The name of a function template, like Algorithm::One
, is treated like the name of a set of overloaded functions here. To select one of the overloads from that set, you need to put that name in a context where a specific function type (signature) is required. This is not possible with std::function
, as it can take any argument in its ctor (with some "callable" requirements).
Additionally, using std::function
as a parameter type is not required and not useful if the function is a template. It would just add an unnecessary type erasure and a level of indirection. The standard idiom of passing functions is:
template <typename Fun, typename IntegerType>
void Run_Algorithm(Fun fun, IntegerType a, IntegerType b);
But this doesn't help you selecting one overload of the overload set. You could select the overload at call site, as Dieter Lücking suggested, and then use this idiom.

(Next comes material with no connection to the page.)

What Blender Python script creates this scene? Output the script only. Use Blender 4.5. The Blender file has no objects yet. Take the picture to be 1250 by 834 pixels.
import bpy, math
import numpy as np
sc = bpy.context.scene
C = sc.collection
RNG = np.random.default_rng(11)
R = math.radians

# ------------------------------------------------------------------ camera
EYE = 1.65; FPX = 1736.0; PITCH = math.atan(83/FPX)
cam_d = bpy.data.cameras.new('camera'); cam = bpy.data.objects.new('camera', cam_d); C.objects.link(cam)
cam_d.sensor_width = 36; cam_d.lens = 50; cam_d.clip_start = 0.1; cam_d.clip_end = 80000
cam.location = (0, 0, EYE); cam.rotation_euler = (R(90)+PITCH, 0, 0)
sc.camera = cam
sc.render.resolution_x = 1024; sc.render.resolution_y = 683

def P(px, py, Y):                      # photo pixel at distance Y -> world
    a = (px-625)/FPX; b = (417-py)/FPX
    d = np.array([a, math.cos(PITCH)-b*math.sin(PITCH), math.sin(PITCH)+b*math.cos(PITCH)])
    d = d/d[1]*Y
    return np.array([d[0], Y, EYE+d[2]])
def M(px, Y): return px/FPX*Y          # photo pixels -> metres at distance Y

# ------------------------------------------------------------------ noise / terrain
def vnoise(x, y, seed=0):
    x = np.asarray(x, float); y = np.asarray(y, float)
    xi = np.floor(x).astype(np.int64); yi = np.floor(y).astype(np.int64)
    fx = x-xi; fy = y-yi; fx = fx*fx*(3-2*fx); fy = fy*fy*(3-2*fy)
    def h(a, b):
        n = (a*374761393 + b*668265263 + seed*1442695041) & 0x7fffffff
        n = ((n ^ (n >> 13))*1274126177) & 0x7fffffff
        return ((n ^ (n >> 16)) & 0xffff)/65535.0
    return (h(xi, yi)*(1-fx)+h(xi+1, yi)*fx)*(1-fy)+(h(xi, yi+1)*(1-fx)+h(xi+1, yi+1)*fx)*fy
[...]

However, you can provide an overload/alternatively:
template < typename IntegerType >
void Run_Algorithm(IntegerType(*)(IntegerType, IntegerType),
IntegerType, IntegerType);
which is more specialized and therefore preferred, if possible. Here, the function type is strictly IntegerType(IntegerType, IntegerType)
, therefore the compiler can select an overload of the overload set (from the name Algorithm::One
).
Note: As per [temp.deduct.type]/5, IntegerType
is in the first parameter in a non-deduced context for the argument Algorithm::One
. Therefore, the second and third parameter are used to deduce IntegerType
. After this deduction, the function type is fully specified and the overload can be selected.
The questions remain 1) if that's what you want and 2) if there's a better way to do what you intent to do.